Board engagement: Transparent discussions about succession prevent last-minute crises.
A $2B-asset bank in Indiana faced the retirement of its long-time CEO. With recruiter support, the board benchmarked candidates against a leadership competency model, identifying internal high-potential executives while also interviewing external candidates with fintech backgrounds. The eventual successor combined local knowledge with digital expertise, positioning the bank for growth.
A regional bank sought a Chief Lending Officer with both commercial lending expertise and digital transformation experience. Recruiters sourced from both traditional banking channels and fintech partnerships. The hire successfully launched a digital lending platform within 12 months, proving the value of casting a wider net.
Recruiters bring critical value in succession planning by:
Conducting leadership assessments for boards.
Providing market intelligence on compensation and expectations.
Offering confidential search processes for sensitive leadership changes.
Bringing cross-industry perspective, sourcing candidates from fintechs, technology firms, and adjacent industries.
Next-gen leaders evaluating regional bank opportunities often ask:
Will I have influence on digital transformation and strategy?
How committed is the board to modernization?
What mentorship and support will I receive?
Does this role offer flexibility and autonomy compared to fintech opportunities?
Recruiters help candidates navigate these questions, ensuring alignment between board expectations and candidate aspirations.
Hybrid skill sets: By 2030, community bank leaders will need to be as fluent in APIs, digital lending, and cybersecurity as they are in credit and compliance.
Diverse leadership: Greater emphasis will be placed on recruiting women and underrepresented professionals into senior roles.
Cross-industry hires: Banks will increasingly recruit leaders from fintechs, credit unions, and technology companies.
Succession as strategy: Regulators and boards will treat succession planning not as optional, but as a critical governance function.
Succession planning is no longer a back-burner issue for community and regional banks—it is a core element of risk management and long-term growth.

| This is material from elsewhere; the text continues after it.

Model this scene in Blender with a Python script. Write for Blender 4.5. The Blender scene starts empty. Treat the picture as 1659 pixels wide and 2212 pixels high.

Recruiting for leadership roles requires balancing tradition with modernization, community roots with fintech expertise, and continuity with innovation. Banks that embrace structured succession planning and partner with recruiters who understand the evolving skill sets required will thrive. For candidates, this era represents opportunity: leadership roles are increasingly open to forward-thinking professionals with both banking and digital transformation expertise.